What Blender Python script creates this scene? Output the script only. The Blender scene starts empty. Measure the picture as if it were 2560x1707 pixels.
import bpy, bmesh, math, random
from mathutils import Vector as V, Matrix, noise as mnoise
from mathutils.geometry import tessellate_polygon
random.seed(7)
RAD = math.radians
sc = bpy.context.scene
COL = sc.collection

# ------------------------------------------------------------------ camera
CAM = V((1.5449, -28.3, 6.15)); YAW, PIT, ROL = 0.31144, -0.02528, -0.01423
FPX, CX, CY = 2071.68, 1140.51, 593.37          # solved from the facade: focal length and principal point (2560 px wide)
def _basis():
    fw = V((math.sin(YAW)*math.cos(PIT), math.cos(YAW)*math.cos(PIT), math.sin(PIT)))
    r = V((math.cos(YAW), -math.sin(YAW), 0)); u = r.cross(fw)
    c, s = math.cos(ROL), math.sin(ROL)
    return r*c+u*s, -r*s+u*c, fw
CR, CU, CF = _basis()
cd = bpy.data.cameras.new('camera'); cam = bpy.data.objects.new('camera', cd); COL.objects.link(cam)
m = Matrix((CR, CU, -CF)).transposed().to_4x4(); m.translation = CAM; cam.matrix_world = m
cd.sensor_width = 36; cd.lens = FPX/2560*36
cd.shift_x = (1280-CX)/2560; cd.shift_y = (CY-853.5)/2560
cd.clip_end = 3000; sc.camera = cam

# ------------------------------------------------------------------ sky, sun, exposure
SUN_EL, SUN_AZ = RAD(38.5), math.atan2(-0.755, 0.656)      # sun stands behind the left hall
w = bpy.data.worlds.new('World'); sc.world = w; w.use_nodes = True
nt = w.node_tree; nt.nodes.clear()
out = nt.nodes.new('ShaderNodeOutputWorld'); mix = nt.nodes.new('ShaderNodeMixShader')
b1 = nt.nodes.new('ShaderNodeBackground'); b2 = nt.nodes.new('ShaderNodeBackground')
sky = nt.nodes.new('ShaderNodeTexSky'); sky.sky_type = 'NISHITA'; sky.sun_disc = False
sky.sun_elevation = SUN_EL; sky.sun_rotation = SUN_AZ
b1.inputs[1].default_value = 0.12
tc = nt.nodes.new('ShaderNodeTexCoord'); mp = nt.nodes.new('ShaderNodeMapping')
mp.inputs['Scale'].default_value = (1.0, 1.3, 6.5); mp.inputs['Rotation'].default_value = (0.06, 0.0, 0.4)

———

* _What you have to do_
List every line above that contains the word "scene".

* _Written solution_
What Blender Python script creates this scene? Output the script only. The Blender scene starts empty. Measure the picture as if it were 2560x1707 pixels.
sc = bpy.context.scene